17. RECONCILIATION AND REPORTING
17.1 OMAX publishes in the Dashboard, for each calendar month and within 10 Business Days of month-end: (a) Gross Revenue by currency; (b) Acquirer fees and FX charges; (c) Wholesale Fees; (d) mobile recurring charges; (e) OMAX service fee; (f) refunds and Chargebacks; (g) Reserve movements; and (h) Partner Net Revenue.
17.2 The Partner must raise any Settlement dispute in writing within 30 days of publication of the statement; thereafter the statement is deemed accepted.
18. CONTACT
OMAX Group Ltd (trading as OMAX Telecom) Registered office: 71-75 Shelton Street, Covent Garden, London, WC2H 9JQ, United Kingdom. Company registration number: 16125244 (England and Wales).General enquiries: hello@omaxtelecom.com Legal and formal notices: legal@omaxtelecom.com Whitelabel support: support@omaxtelecom.com Abuse reporting: abuse@omaxtelecom.com Telephone: +44 20 805 861 85
SCHEDULE 1 - ORDER FORM CHECKLIST
On signature of the Order Form the Partner must confirm, at a minimum:
- Storefront domain or subdomain.
- Brand assets delivery date and format.
- Retail pricing currency or currencies to be enabled.
- Target launch date.
- Nominated Settlement bank account (IBAN or equivalent) and holder name.
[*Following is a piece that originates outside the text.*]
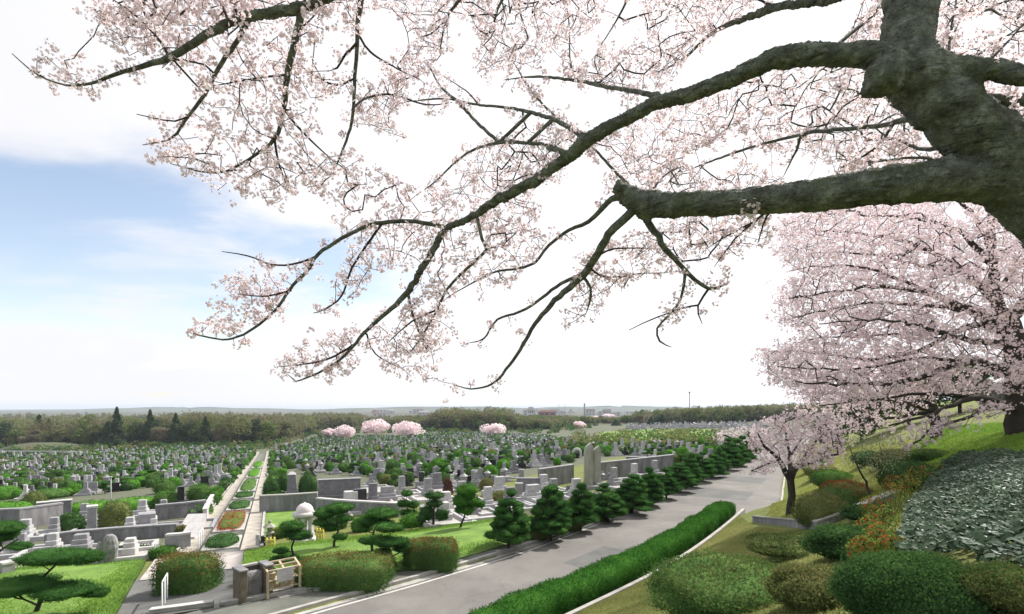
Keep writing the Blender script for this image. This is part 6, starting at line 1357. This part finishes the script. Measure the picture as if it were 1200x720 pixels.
# thin veil of cloud, thickest around the sun
dt=nd(nt,'ShaderNodeVectorMath',operation='DOT_PRODUCT');L(tc.outputs['Generated'],dt.inputs[0]);dt.inputs[1].default_value=Vector((.62,.62,.42)).normalized()
veil=nd(nt,'ShaderNodeMapRange');L(dt.outputs['Value'],veil.inputs[0]);veil.inputs[1].default_value=.30;veil.inputs[2].default_value=.88;veil.inputs[3].default_value=-.05;veil.inputs[4].default_value=.42
hor=nd(nt,'ShaderNodeMapRange');L(sx.outputs[2],hor.inputs[0]);hor.inputs[1].default_value=0;hor.inputs[2].default_value=.16;hor.inputs[3].default_value=.33;hor.inputs[4].default_value=0
up=nd(nt,'ShaderNodeMapRange');L(sx.outputs[2],up.inputs[0]);up.inputs[1].default_value=.30;up.inputs[2].default_value=.55;up.inputs[3].default_value=0;up.inputs[4].default_value=.35
f=mth('ADD',mth('ADD',n1,veil.outputs[0]),mth('ADD',hor.outputs[0],up.outputs[0]))
cf=nd(nt,'ShaderNodeMapRange');cf.interpolation_type='SMOOTHSTEP';L(f,cf.inputs[0]);cf.inputs[1].default_value=.41;cf.inputs[2].default_value=.66
cb=nd(nt,'ShaderNodeMapRange');L(dt.outputs['Value'],cb.inputs[0]);cb.inputs[1].default_value=.2;cb.inputs[2].default_value=.95;cb.inputs[3].default_value=CLOUD_LO;cb.inputs[4].default_value=CLOUD_HI
cc=nd(nt,'ShaderNodeVectorMath',operation='SCALE');cc.inputs[0].default_value=(.965,.965,1.0);L(cb.outputs[0],cc.inputs['Scale'])
sk=nd(nt,'ShaderNodeVectorMath',operation='MULTIPLY');L(sky.outputs[0],sk.inputs[0]);sk.inputs[1].default_value=SKY_MUL
mx=nd(nt,'ShaderNodeMix',data_type='RGBA');L(cf.outputs[0],mx.inputs[0]);L(sk.outputs[0],mx.inputs[6]);L(cc.outputs[0],mx.inputs[7]);L(mx.outputs[2],bg.inputs[0])
# the air
mb=MB();mb.box((0,3000,-16.5),(13000,7600,40));hz_o=tag(mb.build('haze',None),kind='stuff')
hm,nt,out=newmat('haze');v=nd(nt,'ShaderNodeVolumePrincipled');v.inputs['Color'].default_value=(.76,.86,1,1);v.inputs['Density'].default_value=HAZE;nt.links.new(v.outputs[0],out.inputs['Volume'])
hz_o.data.materials.clear();hz_o.data.materials.append(hm)
S.view_settings.view_transform='Standard';S.view_settings.look='None';S.view_settings.gamma=1;S.view_settings.use_curve_mapping=False;S.view_settings.exposure=EXPO
S.cycles.max_bounces=6;S.cycles.diffuse_bounces=3;S.cycles.glossy_bounces=2;S.cycles.transmission_bounces=4;S.cycles.volume_bounces=0
S.cycles.use_denoising=True
try:S.cycles.denoiser='OPENIMAGEDENOISE'
except Exception:pass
- Preferred payout currency (EUR, USD, or GBP).
- Starting Reserve percentage (default 10% of Gross Revenue for the first 90 days).
- Named Partner technical, commercial, and legal contacts.
- Beneficial ownership and KYC documentation pack.
- Signed acceptance of the Master Terms and of these Whitelabel Terms (Shared Payment).
End of Whitelabel Terms and Conditions (Shared Payment).